Output exactly the lines from the first one down to the line containing "a[used] for k, a", inclusive.

*** Source material ***

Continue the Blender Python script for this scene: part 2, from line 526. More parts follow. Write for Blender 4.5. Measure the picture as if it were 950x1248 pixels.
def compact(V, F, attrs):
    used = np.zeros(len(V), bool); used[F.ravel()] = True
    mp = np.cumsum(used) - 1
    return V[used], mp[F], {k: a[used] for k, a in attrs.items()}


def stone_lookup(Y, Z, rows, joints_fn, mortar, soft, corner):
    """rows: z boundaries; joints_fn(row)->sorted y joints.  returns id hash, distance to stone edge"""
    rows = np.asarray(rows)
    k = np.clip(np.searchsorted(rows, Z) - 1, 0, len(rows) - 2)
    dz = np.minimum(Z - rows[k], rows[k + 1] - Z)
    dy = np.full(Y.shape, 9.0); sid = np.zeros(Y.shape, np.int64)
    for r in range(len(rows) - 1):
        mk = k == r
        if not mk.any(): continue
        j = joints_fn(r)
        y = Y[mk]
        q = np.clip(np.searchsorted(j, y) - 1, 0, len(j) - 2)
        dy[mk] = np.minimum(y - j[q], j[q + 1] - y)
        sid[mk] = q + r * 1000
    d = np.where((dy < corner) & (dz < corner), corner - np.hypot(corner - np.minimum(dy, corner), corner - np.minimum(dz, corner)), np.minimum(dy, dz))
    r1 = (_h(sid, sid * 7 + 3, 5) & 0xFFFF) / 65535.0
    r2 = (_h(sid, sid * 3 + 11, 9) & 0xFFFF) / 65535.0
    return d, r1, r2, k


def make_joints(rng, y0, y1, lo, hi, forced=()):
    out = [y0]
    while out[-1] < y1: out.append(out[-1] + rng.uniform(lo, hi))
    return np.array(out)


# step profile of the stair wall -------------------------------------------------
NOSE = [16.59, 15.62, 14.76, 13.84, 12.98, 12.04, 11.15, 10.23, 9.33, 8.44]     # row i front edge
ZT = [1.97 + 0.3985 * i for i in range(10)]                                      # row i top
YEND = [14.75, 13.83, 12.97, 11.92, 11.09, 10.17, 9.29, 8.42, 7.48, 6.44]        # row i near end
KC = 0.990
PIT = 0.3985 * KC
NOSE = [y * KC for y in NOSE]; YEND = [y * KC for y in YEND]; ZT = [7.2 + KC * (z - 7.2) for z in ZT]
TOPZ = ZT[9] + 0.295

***

### [Exercise solution]
Continue the Blender Python script for this scene: part 2, from line 526. More parts follow. Write for Blender 4.5. Measure the picture as if it were 950x1248 pixels.
def compact(V, F, attrs):
    used = np.zeros(len(V), bool); used[F.ravel()] = True
    mp = np.cumsum(used) - 1
    return V[used], mp[F], {k: a[used] for k, a in attrs.items()}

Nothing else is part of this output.